Saturday, December 16, 2017

How Macron Circumvents His Own Ministers

Much was said during the campaign about Macron's lack of political experience and not enough about his intimate familiarity with the real levers of power in France, which are found not on the village marketplaces where politicians distribute their tracts but in the back offices of the various ministries. And now that he is in power, Macron has devised an efficient method of circumventing the politicians, including his own ministers, and reaching directly into those back offices in order to influence how the levers are pulled. His method is detailed in this article in Le Monde. I have long maintained that government in France is effective only when the chief executive forges an alliance with the top administrators. Conservatives used to know how to do this. The Socialists had something of the knack in the early Mitterrand years, when many young énarques in the ministries brought left-wing sympathies with them into the administration.

Macron knows from experience how the sausage is made. It's the secret of his effectiveness so far. He inspires all those departmental directors. Meanwhile, it's said the luster has begun to wear off for many REM deputies, especially those who came from the private sector. They are said to feel "useless." In their previous jobs they were VIPs, decision-makers, movers and shakers. Now they're legislators, who must sit all day day in the hémicycle just to raise their hands. I feel their pain.

Macron Turns 40, Hardens His Heart

Emmanuel Macron is celebrating his fortieth birthday at the Château de Chambord, surrounded by hunters chasing wild boar. It's an injudicious choice for a president who has made much use of the power of symbolism, unless of course he wants to project a Jupiterian power ensconced in a proper seat, or throne.

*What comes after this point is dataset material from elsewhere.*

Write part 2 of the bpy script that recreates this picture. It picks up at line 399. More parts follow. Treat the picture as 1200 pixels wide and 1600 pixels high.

Meanwhile, he is projecting power of a different kind, cracking down on refugees in makeshift shelters and welcome centers, which the immigration police have allowed themselves to enter for the first time. He would prefer, however, that we refer to "migrants" rather than "refugees." Because apparently the president's policy on immigration is that France remains a "land of asylum" but only for those officially classified as "refugees" before entering Europe. The rest are unwanted migrants who are liable to arrest and deportation.

So while Angela Merkel labors to persuade her reluctant European partners to share the refugee burden more equitably, Macron is setting a very different example, demonstrating that on his watch France is going to take a very tough stand indeed. Which can only encourager les autres to defy Merkel as well. This--far more than the reform of the labor code--is the unattractive side of Macronism.

Meanwhile, François Bayrou, who has kept a low profile since his ouster from government, is apparently plotting a comeback as--listen well!--"the left wing of Macronism." Yes, you heard that right. Bayrou, Monsieur le Centre, sees himself as the left wing, the "social" wing, of Macronism. He is certainly right that such a thing is needed. Perhaps this refugee crackdown will give a chance to show what he means when he says that Macronism needs a social wing. Le Macronisme à visage humain remains to be defined.